Dia mencatat, sejak memimpin Kementerian ATR/BPN pada Februari 2024, telah didaftarkan sebanyak 2,4 juta bidang tanah. Ini jadi capaian dalam 100 hari kerja AHY.
Kontribusi Ekonomi
Dari akselerasi pendaftaran tanah tadi, AHY menegaskan ada dampak ekonomi yang tercipta. Bahkan, penambahan nilai ekonomi bisa mencapai Rp 6.519,1 triliun.
"Program pendaftaran tanah secara masif ini telah memberikan kontribusi terhadap penambahan nilai ekonomis sebesar kurang lebih Rp 6.519 Triliun," ucapnya.
"Hal ini tentu bersumber dari pajak penghasilan, bea perolehan hak tanah dan bangunan, penerimaan negara bukan pajak, dan nilai hak tanggungan. Dalam 100 hari kerja kontribusi pertambahan nilai ekonomi tersebut sebesar Rp 215,8 Triliun," tambahnya.

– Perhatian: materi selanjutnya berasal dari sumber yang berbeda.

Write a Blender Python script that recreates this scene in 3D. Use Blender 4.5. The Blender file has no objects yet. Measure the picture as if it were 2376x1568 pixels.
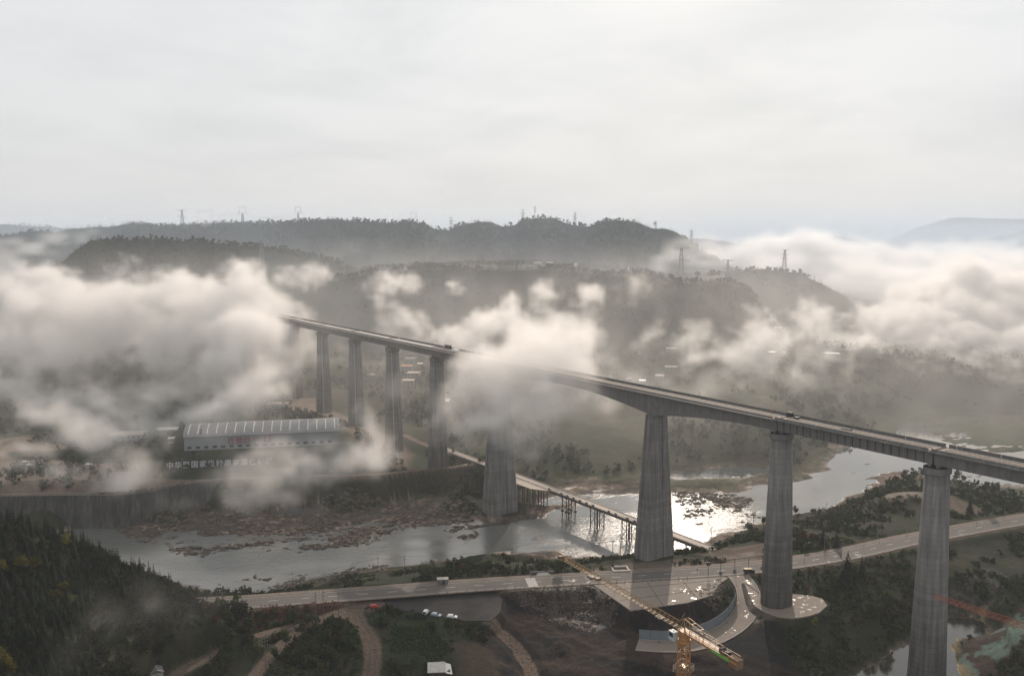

Sebagai rinciannya, sejak 2017 hingga Mei 2024, Pajak Penghasilan (PPh) mencapai Rp 61,2 triliun, Bea Perolehan Hak Atas Tanah dan Bangunan (BPHTB) senilai Rp 146,4 triliun, Penerimaan Negara Bukan Pajak (PNBP) senilai Rp 16,2 triliun, serta Hak Tanggungan (HT) senilai Rp 6.295,2 triliun.